* [Work instructions] Leave out the pictures, and write out exactly the lines from the beginning of the material to the line holding "mb = MB(); mb.tube([p, (p[0]-0.004, p[1], p[2])], 0.005, 6);", that line included, and nothing else.
--- Begin Input rows ---
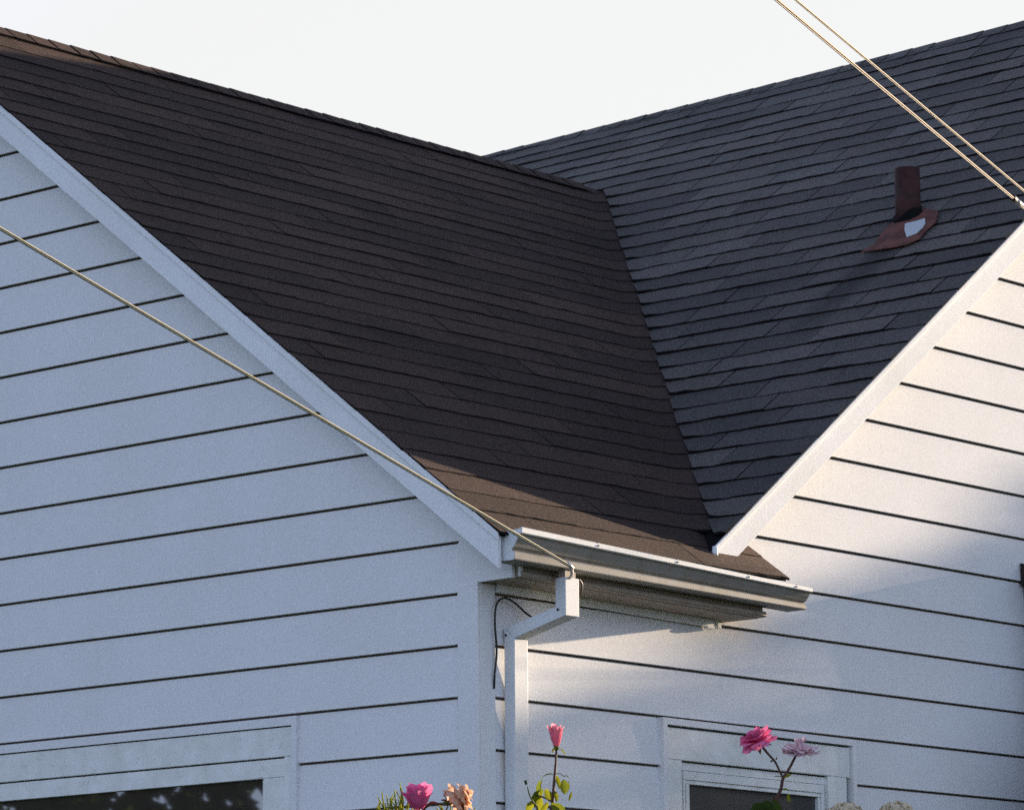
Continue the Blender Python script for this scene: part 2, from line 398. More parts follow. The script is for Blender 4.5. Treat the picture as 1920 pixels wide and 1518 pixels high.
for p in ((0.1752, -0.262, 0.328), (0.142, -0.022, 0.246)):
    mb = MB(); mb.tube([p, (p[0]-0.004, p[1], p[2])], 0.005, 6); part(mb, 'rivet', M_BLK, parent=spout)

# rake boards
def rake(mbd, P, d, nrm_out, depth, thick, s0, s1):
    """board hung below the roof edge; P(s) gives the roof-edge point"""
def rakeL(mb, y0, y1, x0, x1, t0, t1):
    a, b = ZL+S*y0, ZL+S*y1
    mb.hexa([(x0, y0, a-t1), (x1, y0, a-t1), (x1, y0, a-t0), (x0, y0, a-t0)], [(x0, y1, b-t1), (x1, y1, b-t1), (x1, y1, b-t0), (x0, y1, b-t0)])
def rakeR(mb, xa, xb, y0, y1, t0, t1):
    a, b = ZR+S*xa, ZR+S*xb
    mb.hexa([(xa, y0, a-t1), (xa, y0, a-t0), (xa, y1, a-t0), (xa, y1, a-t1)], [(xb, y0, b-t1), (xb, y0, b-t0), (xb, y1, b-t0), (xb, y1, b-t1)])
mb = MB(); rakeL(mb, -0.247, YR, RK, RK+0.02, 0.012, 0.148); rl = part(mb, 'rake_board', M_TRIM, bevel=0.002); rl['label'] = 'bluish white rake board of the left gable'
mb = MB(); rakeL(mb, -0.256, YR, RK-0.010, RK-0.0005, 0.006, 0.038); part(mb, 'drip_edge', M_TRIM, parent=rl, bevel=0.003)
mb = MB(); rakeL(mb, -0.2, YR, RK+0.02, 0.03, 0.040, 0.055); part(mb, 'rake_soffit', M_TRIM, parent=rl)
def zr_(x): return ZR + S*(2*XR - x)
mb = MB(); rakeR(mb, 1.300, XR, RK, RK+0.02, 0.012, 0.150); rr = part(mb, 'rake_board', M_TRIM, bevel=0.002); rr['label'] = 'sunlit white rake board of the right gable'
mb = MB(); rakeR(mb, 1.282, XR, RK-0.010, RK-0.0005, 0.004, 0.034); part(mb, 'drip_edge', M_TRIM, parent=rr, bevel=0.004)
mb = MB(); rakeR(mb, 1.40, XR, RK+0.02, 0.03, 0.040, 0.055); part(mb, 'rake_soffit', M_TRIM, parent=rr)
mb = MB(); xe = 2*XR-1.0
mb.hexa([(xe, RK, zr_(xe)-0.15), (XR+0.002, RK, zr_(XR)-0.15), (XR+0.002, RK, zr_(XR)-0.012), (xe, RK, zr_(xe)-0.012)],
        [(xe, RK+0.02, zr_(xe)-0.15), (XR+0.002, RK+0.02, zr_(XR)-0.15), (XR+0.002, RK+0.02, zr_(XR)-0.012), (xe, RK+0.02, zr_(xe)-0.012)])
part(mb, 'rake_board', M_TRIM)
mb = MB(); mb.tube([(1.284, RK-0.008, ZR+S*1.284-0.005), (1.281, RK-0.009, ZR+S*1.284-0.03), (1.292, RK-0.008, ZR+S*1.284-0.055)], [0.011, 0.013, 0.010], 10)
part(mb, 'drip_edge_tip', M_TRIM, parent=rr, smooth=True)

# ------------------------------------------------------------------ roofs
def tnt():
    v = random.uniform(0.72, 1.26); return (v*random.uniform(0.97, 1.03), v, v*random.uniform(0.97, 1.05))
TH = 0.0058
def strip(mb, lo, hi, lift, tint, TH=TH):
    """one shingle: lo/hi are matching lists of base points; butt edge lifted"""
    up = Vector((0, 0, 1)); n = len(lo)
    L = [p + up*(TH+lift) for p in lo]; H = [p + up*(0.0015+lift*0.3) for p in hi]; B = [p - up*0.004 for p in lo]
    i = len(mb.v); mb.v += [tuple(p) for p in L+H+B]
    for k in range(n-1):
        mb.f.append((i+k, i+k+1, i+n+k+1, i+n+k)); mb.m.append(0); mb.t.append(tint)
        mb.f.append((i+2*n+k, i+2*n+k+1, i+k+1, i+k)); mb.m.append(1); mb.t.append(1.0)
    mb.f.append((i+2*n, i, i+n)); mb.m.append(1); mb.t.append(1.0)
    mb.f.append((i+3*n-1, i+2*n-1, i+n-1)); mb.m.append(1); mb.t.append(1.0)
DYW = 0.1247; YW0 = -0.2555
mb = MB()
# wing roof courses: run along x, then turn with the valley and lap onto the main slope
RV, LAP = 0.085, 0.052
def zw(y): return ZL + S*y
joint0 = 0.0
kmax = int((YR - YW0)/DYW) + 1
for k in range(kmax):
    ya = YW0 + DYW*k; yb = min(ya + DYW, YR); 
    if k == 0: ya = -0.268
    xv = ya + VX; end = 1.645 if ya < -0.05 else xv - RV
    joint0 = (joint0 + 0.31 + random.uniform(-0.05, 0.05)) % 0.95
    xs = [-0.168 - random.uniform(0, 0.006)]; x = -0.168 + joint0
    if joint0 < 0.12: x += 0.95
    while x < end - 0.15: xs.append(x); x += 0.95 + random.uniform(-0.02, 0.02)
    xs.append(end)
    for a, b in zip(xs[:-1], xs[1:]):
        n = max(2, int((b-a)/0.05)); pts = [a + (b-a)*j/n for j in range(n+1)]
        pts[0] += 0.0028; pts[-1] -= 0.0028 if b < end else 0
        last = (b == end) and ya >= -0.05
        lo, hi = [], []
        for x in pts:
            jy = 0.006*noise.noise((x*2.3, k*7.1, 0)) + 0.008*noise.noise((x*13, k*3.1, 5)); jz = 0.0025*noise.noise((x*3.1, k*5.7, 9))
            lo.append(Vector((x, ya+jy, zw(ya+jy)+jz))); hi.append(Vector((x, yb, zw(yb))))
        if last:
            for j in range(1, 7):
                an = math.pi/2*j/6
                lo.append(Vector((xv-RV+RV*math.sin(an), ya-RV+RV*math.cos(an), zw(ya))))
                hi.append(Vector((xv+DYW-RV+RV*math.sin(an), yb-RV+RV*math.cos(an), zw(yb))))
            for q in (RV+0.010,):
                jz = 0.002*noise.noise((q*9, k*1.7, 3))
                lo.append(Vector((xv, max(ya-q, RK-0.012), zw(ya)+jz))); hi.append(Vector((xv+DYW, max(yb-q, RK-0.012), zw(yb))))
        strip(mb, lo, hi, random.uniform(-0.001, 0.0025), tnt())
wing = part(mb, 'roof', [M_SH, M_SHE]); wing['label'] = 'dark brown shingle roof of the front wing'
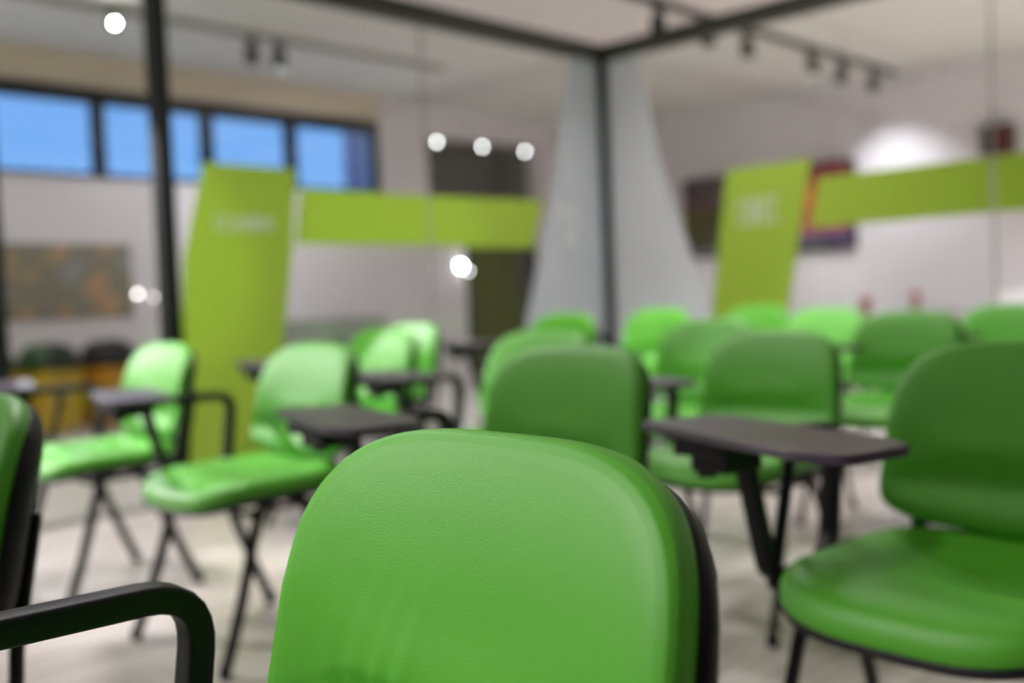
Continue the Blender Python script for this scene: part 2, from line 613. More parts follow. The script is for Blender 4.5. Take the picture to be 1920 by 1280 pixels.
--- End Input rows ---
* [Solution to this problem]
Continue the Blender Python script for this scene: part 2, from line 398. More parts follow. The script is for Blender 4.5. Treat the picture as 1920 pixels wide and 1518 pixels high.
for p in ((0.1752, -0.262, 0.328), (0.142, -0.022, 0.246)):
    mb = MB(); mb.tube([p, (p[0]-0.004, p[1], p[2])], 0.005, 6); part(mb, 'rivet', M_BLK, parent=spout)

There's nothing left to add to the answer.